*WORK TO DO*
Take all the material and copy it exactly.
****************************************
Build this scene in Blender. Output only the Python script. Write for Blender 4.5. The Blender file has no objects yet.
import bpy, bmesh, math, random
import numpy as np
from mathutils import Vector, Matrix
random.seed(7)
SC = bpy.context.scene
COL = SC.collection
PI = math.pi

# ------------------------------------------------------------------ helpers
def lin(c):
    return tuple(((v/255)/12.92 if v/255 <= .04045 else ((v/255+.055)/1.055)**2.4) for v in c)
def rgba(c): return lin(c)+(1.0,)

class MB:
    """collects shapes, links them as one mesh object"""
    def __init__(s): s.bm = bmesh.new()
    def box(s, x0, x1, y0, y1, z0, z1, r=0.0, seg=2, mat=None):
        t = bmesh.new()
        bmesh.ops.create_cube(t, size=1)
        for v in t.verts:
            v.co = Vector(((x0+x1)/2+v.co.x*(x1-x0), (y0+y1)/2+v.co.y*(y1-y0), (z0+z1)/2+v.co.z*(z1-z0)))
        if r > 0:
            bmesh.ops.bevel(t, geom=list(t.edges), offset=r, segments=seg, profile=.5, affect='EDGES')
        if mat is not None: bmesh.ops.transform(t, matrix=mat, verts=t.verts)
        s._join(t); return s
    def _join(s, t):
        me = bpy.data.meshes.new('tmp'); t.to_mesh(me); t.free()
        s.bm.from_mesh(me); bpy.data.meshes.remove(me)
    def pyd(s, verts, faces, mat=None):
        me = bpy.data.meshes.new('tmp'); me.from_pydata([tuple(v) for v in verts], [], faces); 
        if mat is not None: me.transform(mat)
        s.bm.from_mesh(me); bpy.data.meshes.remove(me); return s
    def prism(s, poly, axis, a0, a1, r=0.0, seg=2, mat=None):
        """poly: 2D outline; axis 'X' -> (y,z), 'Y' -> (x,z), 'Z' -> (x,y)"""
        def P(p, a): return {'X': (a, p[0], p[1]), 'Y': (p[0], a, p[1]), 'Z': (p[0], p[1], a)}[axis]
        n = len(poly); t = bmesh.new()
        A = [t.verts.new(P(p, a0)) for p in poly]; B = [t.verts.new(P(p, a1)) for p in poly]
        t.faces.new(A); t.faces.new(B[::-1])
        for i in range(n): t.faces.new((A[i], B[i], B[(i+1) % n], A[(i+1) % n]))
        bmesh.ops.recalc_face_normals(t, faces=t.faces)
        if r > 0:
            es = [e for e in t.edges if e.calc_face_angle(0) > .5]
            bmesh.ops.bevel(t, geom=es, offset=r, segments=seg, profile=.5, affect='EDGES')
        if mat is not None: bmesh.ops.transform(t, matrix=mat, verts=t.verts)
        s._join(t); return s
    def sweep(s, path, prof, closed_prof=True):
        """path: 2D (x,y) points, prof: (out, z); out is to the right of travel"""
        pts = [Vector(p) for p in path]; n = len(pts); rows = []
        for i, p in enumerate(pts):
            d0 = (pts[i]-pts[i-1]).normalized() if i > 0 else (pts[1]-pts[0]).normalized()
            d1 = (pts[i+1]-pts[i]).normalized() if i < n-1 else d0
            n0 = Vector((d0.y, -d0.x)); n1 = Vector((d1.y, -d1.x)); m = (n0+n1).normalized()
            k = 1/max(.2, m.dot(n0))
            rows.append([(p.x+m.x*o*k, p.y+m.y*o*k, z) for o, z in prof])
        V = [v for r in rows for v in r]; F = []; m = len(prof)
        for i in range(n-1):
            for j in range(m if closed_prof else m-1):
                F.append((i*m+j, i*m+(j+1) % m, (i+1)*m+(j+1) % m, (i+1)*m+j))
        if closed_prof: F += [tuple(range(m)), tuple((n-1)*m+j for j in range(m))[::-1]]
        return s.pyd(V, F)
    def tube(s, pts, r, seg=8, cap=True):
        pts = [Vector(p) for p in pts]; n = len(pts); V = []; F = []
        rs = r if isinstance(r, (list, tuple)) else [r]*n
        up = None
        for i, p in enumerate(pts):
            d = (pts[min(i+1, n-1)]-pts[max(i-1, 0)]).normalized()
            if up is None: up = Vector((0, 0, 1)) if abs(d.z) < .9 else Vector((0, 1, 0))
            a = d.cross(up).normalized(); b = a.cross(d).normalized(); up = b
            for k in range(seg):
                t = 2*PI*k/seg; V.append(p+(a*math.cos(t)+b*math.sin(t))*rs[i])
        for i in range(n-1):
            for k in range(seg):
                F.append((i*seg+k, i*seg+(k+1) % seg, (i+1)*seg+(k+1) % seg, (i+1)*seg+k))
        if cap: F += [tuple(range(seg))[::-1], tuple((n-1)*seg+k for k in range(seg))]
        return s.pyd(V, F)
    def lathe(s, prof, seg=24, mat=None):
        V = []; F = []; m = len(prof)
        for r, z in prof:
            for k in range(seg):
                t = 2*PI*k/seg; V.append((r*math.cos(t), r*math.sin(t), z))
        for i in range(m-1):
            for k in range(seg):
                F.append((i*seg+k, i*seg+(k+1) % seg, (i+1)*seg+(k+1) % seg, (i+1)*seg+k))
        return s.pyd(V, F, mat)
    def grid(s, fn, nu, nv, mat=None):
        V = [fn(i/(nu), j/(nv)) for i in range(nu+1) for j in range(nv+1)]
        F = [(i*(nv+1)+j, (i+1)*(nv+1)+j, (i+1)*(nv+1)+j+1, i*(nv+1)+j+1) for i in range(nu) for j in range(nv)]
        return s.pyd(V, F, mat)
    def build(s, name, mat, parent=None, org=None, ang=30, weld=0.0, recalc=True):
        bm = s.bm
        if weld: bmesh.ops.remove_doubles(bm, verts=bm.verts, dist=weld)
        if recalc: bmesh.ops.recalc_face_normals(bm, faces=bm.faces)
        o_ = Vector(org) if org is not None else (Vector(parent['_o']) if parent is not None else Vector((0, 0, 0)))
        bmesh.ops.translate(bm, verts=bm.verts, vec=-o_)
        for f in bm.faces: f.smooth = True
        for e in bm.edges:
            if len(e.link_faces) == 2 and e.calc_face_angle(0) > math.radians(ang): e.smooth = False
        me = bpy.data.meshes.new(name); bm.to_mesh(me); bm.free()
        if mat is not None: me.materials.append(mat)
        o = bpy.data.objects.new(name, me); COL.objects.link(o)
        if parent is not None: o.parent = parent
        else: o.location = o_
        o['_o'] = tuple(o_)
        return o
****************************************
*THE OUTPUT*
Build this scene in Blender. Output only the Python script. Write for Blender 4.5. The Blender file has no objects yet.
import bpy, bmesh, math, random
import numpy as np
from mathutils import Vector, Matrix
random.seed(7)
SC = bpy.context.scene
COL = SC.collection
PI = math.pi

# ------------------------------------------------------------------ helpers
def lin(c):
    return tuple(((v/255)/12.92 if v/255 <= .04045 else ((v/255+.055)/1.055)**2.4) for v in c)
def rgba(c): return lin(c)+(1.0,)

class MB:
    """collects shapes, links them as one mesh object"""
    def __init__(s): s.bm = bmesh.new()
    def box(s, x0, x1, y0, y1, z0, z1, r=0.0, seg=2, mat=None):
        t = bmesh.new()
        bmesh.ops.create_cube(t, size=1)
        for v in t.verts:
            v.co = Vector(((x0+x1)/2+v.co.x*(x1-x0), (y0+y1)/2+v.co.y*(y1-y0), (z0+z1)/2+v.co.z*(z1-z0)))
        if r > 0:
            bmesh.ops.bevel(t, geom=list(t.edges), offset=r, segments=seg, profile=.5, affect='EDGES')
        if mat is not None: bmesh.ops.transform(t, matrix=mat, verts=t.verts)
        s._join(t); return s
    def _join(s, t):
        me = bpy.data.meshes.new('tmp'); t.to_mesh(me); t.free()
        s.bm.from_mesh(me); bpy.data.meshes.remove(me)
    def pyd(s, verts, faces, mat=None):
        me = bpy.data.meshes.new('tmp'); me.from_pydata([tuple(v) for v in verts], [], faces); 
        if mat is not None: me.transform(mat)
        s.bm.from_mesh(me); bpy.data.meshes.remove(me); return s
    def prism(s, poly, axis, a0, a1, r=0.0, seg=2, mat=None):
        """poly: 2D outline; axis 'X' -> (y,z), 'Y' -> (x,z), 'Z' -> (x,y)"""
        def P(p, a): return {'X': (a, p[0], p[1]), 'Y': (p[0], a, p[1]), 'Z': (p[0], p[1], a)}[axis]
        n = len(poly); t = bmesh.new()
        A = [t.verts.new(P(p, a0)) for p in poly]; B = [t.verts.new(P(p, a1)) for p in poly]
        t.faces.new(A); t.faces.new(B[::-1])
        for i in range(n): t.faces.new((A[i], B[i], B[(i+1) % n], A[(i+1) % n]))
        bmesh.ops.recalc_face_normals(t, faces=t.faces)
        if r > 0:
            es = [e for e in t.edges if e.calc_face_angle(0) > .5]
            bmesh.ops.bevel(t, geom=es, offset=r, segments=seg, profile=.5, affect='EDGES')
        if mat is not None: bmesh.ops.transform(t, matrix=mat, verts=t.verts)
        s._join(t); return s
    def sweep(s, path, prof, closed_prof=True):
        """path: 2D (x,y) points, prof: (out, z); out is to the right of travel"""
        pts = [Vector(p) for p in path]; n = len(pts); rows = []
        for i, p in enumerate(pts):
            d0 = (pts[i]-pts[i-1]).normalized() if i > 0 else (pts[1]-pts[0]).normalized()
            d1 = (pts[i+1]-pts[i]).normalized() if i < n-1 else d0
            n0 = Vector((d0.y, -d0.x)); n1 = Vector((d1.y, -d1.x)); m = (n0+n1).normalized()
            k = 1/max(.2, m.dot(n0))
            rows.append([(p.x+m.x*o*k, p.y+m.y*o*k, z) for o, z in prof])
        V = [v for r in rows for v in r]; F = []; m = len(prof)
        for i in range(n-1):
            for j in range(m if closed_prof else m-1):
                F.append((i*m+j, i*m+(j+1) % m, (i+1)*m+(j+1) % m, (i+1)*m+j))
        if closed_prof: F += [tuple(range(m)), tuple((n-1)*m+j for j in range(m))[::-1]]
        return s.pyd(V, F)
    def tube(s, pts, r, seg=8, cap=True):
        pts = [Vector(p) for p in pts]; n = len(pts); V = []; F = []
        rs = r if isinstance(r, (list, tuple)) else [r]*n
        up = None
        for i, p in enumerate(pts):
            d = (pts[min(i+1, n-1)]-pts[max(i-1, 0)]).normalized()
            if up is None: up = Vector((0, 0, 1)) if abs(d.z) < .9 else Vector((0, 1, 0))
            a = d.cross(up).normalized(); b = a.cross(d).normalized(); up = b
            for k in range(seg):
                t = 2*PI*k/seg; V.append(p+(a*math.cos(t)+b*math.sin(t))*rs[i])
        for i in range(n-1):
            for k in range(seg):
                F.append((i*seg+k, i*seg+(k+1) % seg, (i+1)*seg+(k+1) % seg, (i+1)*seg+k))
        if cap: F += [tuple(range(seg))[::-1], tuple((n-1)*seg+k for k in range(seg))]
        return s.pyd(V, F)
    def lathe(s, prof, seg=24, mat=None):
        V = []; F = []; m = len(prof)
        for r, z in prof:
            for k in range(seg):
                t = 2*PI*k/seg; V.append((r*math.cos(t), r*math.sin(t), z))
        for i in range(m-1):
            for k in range(seg):
                F.append((i*seg+k, i*seg+(k+1) % seg, (i+1)*seg+(k+1) % seg, (i+1)*seg+k))
        return s.pyd(V, F, mat)
    def grid(s, fn, nu, nv, mat=None):
        V = [fn(i/(nu), j/(nv)) for i in range(nu+1) for j in range(nv+1)]
        F = [(i*(nv+1)+j, (i+1)*(nv+1)+j, (i+1)*(nv+1)+j+1, i*(nv+1)+j+1) for i in range(nu) for j in range(nv)]
        return s.pyd(V, F, mat)
    def build(s, name, mat, parent=None, org=None, ang=30, weld=0.0, recalc=True):
        bm = s.bm
        if weld: bmesh.ops.remove_doubles(bm, verts=bm.verts, dist=weld)
        if recalc: bmesh.ops.recalc_face_normals(bm, faces=bm.faces)
        o_ = Vector(org) if org is not None else (Vector(parent['_o']) if parent is not None else Vector((0, 0, 0)))
        bmesh.ops.translate(bm, verts=bm.verts, vec=-o_)
        for f in bm.faces: f.smooth = True
        for e in bm.edges:
            if len(e.link_faces) == 2 and e.calc_face_angle(0) > math.radians(ang): e.smooth = False
        me = bpy.data.meshes.new(name); bm.to_mesh(me); bm.free()
        if mat is not None: me.materials.append(mat)
        o = bpy.data.objects.new(name, me); COL.objects.link(o)
        if parent is not None: o.parent = parent
        else: o.location = o_
        o['_o'] = tuple(o_)
        return o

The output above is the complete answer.